**Instructions for the task**
Beginning with the first line below, please repeat the material exactly, ending with the line that includes "return n.outputs[2]".

◆ ◆ ◆ ◆

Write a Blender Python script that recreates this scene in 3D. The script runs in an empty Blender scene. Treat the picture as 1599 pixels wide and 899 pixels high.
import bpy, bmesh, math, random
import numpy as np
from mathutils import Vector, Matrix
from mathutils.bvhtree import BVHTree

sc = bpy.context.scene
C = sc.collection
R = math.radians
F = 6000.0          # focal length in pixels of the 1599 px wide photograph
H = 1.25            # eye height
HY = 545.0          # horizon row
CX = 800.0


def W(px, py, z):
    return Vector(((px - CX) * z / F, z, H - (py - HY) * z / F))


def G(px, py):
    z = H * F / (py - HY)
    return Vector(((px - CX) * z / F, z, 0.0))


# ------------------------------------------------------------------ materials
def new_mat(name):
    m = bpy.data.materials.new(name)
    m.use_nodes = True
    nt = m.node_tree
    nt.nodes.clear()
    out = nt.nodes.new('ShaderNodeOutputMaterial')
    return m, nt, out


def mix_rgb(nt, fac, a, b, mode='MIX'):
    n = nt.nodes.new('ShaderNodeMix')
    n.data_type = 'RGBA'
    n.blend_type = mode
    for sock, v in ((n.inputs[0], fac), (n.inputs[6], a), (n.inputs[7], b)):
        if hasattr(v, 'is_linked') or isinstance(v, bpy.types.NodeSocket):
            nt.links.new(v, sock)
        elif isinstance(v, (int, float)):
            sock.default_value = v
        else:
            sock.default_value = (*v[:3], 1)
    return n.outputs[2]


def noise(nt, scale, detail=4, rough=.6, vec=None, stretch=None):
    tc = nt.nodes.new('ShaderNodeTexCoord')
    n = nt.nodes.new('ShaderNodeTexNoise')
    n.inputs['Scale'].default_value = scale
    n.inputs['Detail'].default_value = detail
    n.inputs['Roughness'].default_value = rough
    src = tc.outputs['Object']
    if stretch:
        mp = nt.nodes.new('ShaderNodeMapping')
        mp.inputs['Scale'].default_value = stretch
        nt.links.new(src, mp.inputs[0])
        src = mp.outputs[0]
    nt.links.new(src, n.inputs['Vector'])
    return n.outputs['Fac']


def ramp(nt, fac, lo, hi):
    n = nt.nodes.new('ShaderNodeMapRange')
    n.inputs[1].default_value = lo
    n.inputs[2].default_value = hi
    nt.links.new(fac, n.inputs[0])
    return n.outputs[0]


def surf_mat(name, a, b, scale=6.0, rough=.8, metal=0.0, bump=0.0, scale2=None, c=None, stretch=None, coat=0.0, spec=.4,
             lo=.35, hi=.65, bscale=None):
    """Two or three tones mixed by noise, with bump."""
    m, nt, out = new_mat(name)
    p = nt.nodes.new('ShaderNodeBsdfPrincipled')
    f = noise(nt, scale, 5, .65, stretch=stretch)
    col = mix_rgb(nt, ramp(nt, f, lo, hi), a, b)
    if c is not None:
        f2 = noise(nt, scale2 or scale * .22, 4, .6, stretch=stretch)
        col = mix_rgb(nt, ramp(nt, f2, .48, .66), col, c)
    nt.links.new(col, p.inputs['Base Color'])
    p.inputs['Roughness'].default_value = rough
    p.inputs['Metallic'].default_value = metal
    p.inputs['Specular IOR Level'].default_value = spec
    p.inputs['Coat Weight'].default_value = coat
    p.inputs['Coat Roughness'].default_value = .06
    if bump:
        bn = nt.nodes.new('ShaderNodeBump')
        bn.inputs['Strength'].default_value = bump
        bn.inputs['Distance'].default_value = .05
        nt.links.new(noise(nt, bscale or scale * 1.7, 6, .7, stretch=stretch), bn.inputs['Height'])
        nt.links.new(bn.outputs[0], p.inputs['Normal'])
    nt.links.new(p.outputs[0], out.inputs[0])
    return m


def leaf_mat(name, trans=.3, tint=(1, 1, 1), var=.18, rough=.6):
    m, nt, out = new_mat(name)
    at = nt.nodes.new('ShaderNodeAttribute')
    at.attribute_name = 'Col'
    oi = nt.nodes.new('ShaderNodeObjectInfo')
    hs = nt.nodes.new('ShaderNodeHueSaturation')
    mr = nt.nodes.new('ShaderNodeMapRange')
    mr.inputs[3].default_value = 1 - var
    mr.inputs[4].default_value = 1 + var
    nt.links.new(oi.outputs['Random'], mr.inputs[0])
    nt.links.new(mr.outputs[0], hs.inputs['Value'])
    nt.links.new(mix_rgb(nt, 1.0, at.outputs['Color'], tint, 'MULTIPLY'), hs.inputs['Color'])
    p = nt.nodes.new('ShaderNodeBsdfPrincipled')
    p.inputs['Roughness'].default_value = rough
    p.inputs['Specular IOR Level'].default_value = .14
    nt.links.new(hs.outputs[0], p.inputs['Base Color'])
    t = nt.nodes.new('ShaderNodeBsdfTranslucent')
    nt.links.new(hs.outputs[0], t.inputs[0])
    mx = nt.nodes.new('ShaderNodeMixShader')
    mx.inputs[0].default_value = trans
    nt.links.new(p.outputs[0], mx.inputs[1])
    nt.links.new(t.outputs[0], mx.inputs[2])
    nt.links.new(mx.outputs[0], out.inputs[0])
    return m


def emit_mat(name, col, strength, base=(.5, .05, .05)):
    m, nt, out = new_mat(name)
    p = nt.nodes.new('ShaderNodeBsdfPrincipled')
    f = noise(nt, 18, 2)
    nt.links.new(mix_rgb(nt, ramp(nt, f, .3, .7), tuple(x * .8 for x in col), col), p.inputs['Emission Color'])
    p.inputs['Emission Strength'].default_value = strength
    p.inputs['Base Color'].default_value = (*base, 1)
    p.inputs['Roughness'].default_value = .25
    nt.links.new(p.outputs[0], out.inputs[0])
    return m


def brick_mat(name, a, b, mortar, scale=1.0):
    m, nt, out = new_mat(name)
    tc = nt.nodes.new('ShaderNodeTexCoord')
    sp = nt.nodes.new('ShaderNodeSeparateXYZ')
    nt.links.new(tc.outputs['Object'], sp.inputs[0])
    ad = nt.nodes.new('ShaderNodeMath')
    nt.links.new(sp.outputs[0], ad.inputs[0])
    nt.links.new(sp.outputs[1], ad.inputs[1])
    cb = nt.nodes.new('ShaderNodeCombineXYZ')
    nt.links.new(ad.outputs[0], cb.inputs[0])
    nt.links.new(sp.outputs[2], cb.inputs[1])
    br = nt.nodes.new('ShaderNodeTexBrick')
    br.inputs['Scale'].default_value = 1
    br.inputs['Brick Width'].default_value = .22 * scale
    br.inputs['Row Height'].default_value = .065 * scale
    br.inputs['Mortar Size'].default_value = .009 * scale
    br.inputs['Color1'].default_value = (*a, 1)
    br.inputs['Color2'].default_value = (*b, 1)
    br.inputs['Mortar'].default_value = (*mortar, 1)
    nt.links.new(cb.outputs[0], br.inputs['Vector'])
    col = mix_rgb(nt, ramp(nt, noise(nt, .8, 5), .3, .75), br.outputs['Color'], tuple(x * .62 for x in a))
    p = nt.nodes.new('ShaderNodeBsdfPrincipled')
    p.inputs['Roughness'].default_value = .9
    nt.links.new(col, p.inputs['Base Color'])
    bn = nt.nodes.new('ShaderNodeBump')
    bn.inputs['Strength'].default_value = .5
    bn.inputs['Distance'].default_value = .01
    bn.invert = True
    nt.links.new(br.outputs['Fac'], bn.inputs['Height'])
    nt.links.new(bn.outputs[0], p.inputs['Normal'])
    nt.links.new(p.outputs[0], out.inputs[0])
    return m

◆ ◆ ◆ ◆

**Solution to this problem**
Write a Blender Python script that recreates this scene in 3D. The script runs in an empty Blender scene. Treat the picture as 1599 pixels wide and 899 pixels high.
import bpy, bmesh, math, random
import numpy as np
from mathutils import Vector, Matrix
from mathutils.bvhtree import BVHTree

sc = bpy.context.scene
C = sc.collection
R = math.radians
F = 6000.0          # focal length in pixels of the 1599 px wide photograph
H = 1.25            # eye height
HY = 545.0          # horizon row
CX = 800.0


def W(px, py, z):
    return Vector(((px - CX) * z / F, z, H - (py - HY) * z / F))


def G(px, py):
    z = H * F / (py - HY)
    return Vector(((px - CX) * z / F, z, 0.0))


# ------------------------------------------------------------------ materials
def new_mat(name):
    m = bpy.data.materials.new(name)
    m.use_nodes = True
    nt = m.node_tree
    nt.nodes.clear()
    out = nt.nodes.new('ShaderNodeOutputMaterial')
    return m, nt, out


def mix_rgb(nt, fac, a, b, mode='MIX'):
    n = nt.nodes.new('ShaderNodeMix')
    n.data_type = 'RGBA'
    n.blend_type = mode
    for sock, v in ((n.inputs[0], fac), (n.inputs[6], a), (n.inputs[7], b)):
        if hasattr(v, 'is_linked') or isinstance(v, bpy.types.NodeSocket):
            nt.links.new(v, sock)
        elif isinstance(v, (int, float)):
            sock.default_value = v
        else:
            sock.default_value = (*v[:3], 1)
    return n.outputs[2]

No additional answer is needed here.